James D.G. Dunn sees the variations of the three accounts as typical of materials recited orally over time. 

In each of the three statements the brief exchange between Saul and the exalted Jesus is word for word:  ‘Saul, Saul, why do you persecute me?’  ‘Who are you, sir?’  ‘I am Jesus (the Nazarene), whom you are persecuting, rise…’ (22:7-10; 26:14-16).  This gives a good illustration of how stories would be told, then as now.  The core of the story is preserved, maintained with almost rigorous consistency, while the supporting details can be treated with greater flexibility, as circumstances [around the narrator] may demand.  We can well, and quite fairly imagine that the exchange had been burned into Saul’s memory, and so from the first was fixed in the tradition by which the event of the great persecutor’s conversion was retold and celebrated among the churches (cf. Gal. 1:23).  (The Acts of the Apostles, Trinity Press International, 1996, p. 121.) 

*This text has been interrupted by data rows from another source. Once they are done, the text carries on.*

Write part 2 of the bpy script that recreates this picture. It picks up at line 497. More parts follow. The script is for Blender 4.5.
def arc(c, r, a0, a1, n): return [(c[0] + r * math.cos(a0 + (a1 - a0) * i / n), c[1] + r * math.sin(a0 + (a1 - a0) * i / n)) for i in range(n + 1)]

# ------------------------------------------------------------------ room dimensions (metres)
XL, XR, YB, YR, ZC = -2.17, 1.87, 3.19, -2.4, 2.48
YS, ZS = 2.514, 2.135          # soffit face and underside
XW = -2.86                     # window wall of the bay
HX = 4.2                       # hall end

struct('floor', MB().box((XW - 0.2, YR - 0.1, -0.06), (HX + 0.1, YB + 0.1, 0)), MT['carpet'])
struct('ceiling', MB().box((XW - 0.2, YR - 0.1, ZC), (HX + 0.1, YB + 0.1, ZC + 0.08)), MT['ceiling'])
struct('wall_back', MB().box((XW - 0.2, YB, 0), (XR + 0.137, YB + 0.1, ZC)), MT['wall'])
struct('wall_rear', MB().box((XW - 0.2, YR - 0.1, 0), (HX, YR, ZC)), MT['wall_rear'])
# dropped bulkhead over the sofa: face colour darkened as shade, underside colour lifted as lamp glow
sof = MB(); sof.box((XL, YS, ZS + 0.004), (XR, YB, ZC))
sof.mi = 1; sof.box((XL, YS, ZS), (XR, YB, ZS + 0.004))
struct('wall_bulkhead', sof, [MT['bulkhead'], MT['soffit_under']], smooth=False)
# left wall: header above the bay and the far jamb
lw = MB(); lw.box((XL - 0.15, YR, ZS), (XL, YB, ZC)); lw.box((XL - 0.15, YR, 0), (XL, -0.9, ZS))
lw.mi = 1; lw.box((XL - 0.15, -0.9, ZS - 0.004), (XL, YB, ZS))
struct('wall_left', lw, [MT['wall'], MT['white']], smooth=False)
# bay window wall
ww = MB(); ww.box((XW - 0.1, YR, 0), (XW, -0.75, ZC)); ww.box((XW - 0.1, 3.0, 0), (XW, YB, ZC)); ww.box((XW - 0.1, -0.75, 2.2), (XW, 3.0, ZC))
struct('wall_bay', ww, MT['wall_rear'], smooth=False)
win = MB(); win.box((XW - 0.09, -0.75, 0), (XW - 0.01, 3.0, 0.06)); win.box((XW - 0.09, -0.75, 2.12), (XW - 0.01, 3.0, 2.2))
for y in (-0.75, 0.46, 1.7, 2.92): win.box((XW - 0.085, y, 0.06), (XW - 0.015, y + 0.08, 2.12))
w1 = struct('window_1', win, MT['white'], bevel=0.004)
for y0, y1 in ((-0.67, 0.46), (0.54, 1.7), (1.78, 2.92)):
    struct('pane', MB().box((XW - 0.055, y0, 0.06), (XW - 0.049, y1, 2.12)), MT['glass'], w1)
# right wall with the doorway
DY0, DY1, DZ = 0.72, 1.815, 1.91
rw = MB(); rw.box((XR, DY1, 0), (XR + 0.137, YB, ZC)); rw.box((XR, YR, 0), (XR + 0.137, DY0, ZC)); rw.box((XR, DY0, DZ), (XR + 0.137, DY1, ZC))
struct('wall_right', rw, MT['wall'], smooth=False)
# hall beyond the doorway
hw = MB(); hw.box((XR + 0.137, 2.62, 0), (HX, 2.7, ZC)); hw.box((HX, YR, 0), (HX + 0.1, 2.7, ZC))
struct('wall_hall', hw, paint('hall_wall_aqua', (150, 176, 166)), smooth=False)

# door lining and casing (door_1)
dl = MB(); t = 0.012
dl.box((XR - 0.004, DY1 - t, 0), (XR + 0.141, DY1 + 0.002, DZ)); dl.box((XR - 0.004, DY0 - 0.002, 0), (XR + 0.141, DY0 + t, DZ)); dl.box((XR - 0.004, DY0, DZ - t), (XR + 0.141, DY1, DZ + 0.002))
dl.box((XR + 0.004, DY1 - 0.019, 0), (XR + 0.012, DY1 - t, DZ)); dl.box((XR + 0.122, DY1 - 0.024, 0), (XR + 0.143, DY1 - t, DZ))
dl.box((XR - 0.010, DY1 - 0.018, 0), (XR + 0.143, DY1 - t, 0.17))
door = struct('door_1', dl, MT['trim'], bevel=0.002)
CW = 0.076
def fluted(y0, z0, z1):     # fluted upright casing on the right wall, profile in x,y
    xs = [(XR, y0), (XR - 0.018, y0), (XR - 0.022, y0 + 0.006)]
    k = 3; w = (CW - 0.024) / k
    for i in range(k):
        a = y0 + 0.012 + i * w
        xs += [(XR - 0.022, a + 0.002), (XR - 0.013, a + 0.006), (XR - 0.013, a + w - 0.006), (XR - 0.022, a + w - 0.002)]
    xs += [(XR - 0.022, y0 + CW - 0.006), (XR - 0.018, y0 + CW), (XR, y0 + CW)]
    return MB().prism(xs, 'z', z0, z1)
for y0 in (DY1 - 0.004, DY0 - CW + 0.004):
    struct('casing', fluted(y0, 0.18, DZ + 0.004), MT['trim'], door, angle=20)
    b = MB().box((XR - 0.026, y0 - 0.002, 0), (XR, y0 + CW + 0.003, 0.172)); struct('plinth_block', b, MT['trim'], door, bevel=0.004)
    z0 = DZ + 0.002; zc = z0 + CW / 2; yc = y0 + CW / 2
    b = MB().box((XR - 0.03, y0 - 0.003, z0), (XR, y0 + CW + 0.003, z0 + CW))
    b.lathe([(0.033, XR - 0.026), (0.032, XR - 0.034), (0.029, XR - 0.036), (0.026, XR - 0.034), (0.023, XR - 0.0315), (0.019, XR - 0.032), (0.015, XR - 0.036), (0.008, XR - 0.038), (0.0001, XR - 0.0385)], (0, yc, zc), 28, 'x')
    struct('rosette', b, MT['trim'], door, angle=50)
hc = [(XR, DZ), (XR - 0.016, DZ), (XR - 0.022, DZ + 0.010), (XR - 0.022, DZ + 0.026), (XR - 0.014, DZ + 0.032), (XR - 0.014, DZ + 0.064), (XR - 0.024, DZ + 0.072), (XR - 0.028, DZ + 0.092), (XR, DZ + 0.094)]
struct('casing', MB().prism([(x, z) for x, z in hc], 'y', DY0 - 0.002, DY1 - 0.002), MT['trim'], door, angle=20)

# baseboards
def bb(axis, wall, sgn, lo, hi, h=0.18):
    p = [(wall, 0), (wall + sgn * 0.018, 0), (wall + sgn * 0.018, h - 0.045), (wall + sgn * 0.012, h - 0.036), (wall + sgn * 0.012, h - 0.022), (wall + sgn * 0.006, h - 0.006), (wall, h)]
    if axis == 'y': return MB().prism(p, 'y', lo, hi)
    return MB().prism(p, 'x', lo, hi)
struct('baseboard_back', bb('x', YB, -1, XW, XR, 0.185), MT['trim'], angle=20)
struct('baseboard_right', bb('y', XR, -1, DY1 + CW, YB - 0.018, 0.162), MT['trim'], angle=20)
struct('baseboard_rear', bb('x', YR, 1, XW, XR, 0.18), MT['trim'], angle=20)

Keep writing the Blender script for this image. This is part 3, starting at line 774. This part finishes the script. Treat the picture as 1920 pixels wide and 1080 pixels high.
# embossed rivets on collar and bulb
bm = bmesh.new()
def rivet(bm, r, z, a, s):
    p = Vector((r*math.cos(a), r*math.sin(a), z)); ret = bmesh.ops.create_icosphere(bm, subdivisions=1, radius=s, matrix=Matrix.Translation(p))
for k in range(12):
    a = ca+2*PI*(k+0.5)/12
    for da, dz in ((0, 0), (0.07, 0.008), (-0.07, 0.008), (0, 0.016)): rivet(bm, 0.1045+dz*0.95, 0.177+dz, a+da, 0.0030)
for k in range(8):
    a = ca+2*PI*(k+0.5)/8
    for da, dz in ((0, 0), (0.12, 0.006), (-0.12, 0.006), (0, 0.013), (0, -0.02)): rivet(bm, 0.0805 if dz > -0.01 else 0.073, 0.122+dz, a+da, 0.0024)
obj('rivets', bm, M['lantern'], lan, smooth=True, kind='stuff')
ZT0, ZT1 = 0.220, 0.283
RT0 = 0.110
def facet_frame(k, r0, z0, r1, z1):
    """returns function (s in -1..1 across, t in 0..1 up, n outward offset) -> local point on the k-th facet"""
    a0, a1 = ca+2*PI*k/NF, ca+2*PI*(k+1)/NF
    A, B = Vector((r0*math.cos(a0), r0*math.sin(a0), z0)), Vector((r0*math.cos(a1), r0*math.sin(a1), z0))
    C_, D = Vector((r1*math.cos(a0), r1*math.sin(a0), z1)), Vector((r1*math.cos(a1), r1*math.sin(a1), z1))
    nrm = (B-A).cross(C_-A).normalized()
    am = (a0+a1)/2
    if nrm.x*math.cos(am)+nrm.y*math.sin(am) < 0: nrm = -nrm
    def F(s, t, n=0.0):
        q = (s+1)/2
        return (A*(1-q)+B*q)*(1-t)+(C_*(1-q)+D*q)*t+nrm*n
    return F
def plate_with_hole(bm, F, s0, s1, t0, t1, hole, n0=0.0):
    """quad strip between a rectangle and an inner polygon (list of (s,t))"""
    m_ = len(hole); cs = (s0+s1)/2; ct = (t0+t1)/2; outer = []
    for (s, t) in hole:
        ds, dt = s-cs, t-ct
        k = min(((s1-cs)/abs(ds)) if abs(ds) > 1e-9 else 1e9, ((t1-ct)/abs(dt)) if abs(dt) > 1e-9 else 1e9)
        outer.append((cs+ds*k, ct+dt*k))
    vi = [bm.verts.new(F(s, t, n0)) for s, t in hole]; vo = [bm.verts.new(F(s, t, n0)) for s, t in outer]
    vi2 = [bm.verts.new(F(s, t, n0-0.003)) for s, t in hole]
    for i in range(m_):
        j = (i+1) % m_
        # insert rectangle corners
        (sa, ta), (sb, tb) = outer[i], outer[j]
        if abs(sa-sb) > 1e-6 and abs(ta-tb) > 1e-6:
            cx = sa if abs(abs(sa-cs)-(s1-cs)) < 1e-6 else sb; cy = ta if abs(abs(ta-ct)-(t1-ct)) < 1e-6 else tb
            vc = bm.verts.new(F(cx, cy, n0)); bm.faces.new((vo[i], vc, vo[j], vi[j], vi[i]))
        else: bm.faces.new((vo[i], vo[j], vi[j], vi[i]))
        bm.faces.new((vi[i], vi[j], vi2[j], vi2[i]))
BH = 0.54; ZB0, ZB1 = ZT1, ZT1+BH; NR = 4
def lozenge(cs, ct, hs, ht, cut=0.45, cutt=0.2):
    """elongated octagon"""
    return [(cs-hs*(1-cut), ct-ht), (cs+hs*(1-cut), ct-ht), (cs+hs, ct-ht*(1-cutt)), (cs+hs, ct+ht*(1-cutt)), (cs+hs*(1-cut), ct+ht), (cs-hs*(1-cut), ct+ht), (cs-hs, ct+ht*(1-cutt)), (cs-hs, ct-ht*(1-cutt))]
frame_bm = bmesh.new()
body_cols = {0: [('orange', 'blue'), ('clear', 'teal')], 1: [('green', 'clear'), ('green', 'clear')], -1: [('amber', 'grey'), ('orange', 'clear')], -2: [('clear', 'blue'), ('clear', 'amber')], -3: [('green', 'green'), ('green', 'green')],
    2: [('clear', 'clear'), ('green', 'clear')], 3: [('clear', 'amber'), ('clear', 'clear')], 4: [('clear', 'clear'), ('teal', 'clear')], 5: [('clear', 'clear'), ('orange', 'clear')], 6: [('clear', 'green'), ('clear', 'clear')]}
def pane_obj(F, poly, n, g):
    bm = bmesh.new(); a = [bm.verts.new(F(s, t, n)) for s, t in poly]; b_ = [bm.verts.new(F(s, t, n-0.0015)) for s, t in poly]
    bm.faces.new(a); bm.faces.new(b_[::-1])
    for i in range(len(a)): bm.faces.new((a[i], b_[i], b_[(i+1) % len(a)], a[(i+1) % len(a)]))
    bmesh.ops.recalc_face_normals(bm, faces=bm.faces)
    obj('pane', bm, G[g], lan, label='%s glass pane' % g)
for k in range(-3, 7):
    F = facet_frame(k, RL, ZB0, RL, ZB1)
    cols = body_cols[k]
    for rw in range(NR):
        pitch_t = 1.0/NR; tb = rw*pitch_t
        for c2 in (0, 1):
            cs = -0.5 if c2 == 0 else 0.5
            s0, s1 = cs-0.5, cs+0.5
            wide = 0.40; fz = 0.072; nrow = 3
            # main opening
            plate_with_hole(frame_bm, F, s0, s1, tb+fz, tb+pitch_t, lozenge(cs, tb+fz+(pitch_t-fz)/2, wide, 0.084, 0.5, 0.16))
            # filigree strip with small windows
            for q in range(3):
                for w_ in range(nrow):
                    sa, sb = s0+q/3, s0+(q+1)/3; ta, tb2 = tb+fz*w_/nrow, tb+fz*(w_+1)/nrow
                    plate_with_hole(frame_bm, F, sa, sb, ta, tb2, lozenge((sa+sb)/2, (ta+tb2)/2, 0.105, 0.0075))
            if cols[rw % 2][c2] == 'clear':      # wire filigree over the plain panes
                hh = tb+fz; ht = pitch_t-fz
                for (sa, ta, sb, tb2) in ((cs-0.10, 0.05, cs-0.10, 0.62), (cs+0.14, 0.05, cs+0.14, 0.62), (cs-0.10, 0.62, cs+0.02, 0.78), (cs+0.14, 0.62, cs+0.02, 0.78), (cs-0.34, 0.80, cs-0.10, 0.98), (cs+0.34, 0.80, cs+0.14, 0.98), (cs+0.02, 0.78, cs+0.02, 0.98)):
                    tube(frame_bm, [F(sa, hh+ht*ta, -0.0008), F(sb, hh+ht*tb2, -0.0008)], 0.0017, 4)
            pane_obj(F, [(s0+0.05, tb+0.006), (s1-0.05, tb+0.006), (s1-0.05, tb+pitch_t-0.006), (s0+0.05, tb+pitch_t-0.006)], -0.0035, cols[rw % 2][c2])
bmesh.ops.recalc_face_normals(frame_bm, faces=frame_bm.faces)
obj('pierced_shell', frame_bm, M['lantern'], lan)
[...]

Finally, we have Paul’s own summary of this event (Galatians 1:13-17), written thirty or so years earlier than the book of Acts. 

13You have heard, no doubt, of my earlier life in Judaism. I was violently persecuting the church of God and was trying to destroy it. 14I advanced in Judaism beyond many among my people of the same age, for I was far more zealous for the traditions of my ancestors. 15But when God, who had set me apart before I was born and called me through his grace, was pleased 16to reveal his Son to me, so that I might proclaim him among the Gentiles [the nations], I did not confer with any human being, 17nor did I go up to Jerusalem to those who were already apostles before me, but I went away at once into Arabia, and afterwards I returned to Damascus.

Without doubt, this was a turning point, not only in the narrative structure of the book of Acts, but in the earliest shaping of the Christian religion!